Todo ello refuerza la razón más profunda que hay detrás del apoyo a la adhesión: la de Turquía demuestra el éxito y el acierto de conceder al proyecto de integración una orientación fundamentalmente cosmopolita, asentada en la fuerza universal de los principios y valores en los que se basan hoy las democracias europeas, más allá de las identidades religiosas. Desde este punto de vista, una vez superada la división y la guerra dentro de Europa, la Unión Europea se jugaría en la adhesión turca convertirse en un factor de paz y progreso global inédito en la historia y, por ello, revolucionario en las relaciones internacionales. Contra los que sostienen que la finalité politique de la construcción europea debe consistir en una Europa federal asentada en un amplio demos y una fuerte identidad colectiva (en definitiva: un super-Estado-nación como los Estados Unidos), el proyecto inherente a este otro modelo de construcción europea consiste en plantear la Unión Europea como una (nueva) forma de dominación, consensual y pacífica, posestatal y a la vez posnacional, sustentada en el atractivo y la legitimidad global que le otorgaría el basarse en el derecho, la democracia y los valores universales.

Muchos argumentan que todo esto es una mera quimera, que el Islam y la democracia son esencialmente incompatibles, que los islamistas turcos no son sinceros en la aceptación de nuestras normas y reglas y que Turquía es, en definitiva, imposible de modernizar. Europa no sólo fracasará en su causa kantiana, advierten, sino que se destruirá a sí misma en el proceso, ya que ni económica, ni política, ni cultural, ni demográficamente puede absorber a Turquía. Estas advertencias merecen ser tomadas en serio porque, al igual que ocurre con las razones que esgrimen los partidarios del "sí", son verosímiles. El atraso económico de Turquía, su horizonte demográfico, los problemas de modernización del Islam, la cuestión kurda, el conflicto en torno a Chipre, las fronteras de Turquía con vecinos tan difíciles como Irán, Irak y Siria, etcétera, todos ellos son problemas reales que plantean un desafío enorme a la Unión Europea y que, lejos de ser ignorados por los Estados miembros y tratados de espaldas a la opinión pública, como se viene haciendo hasta la fecha, deben ser expuestos y debatidos con la mayor profundidad posible. Con ello se podría lograr un diagnóstico razonable, que los propios turcos pudieran compartir, respecto a qué puede hacer la Unión por Turquía, pero también acerca de lo que Turquía no debería esperar de la UE.
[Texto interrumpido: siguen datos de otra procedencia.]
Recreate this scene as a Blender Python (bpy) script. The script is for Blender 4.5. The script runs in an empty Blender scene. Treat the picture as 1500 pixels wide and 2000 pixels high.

Por tanto, la apertura de negociaciones servirá para que todos podamos exponer nuestras razones y prepararnos para el futuro. Es posible que al final del proceso, que en cualquier caso será enormemente largo y exigente, sean los propios turcos los que opten por una asociación privilegiada. También es posible que sea la propia perspectiva de la adhesión de Turquía la que invite a algunos Estados de la UE a formar un núcleo más estrecho o más elevado en sus ambiciones (al fin y al cabo, la adhesión de Turquía no hará nada a la Unión que no le esté haciendo ya la ampliación a 27). En definitiva, tan posible es que todo salga bien como que todo salga mal. Pero lo que es evidente es que el desafío está mucho más en el "sí" que en el "no" y que, en cualquier caso, merece la pena intentarlo.

José Ignacio Torreblanca es profesor de Ciencia Política en la UNED.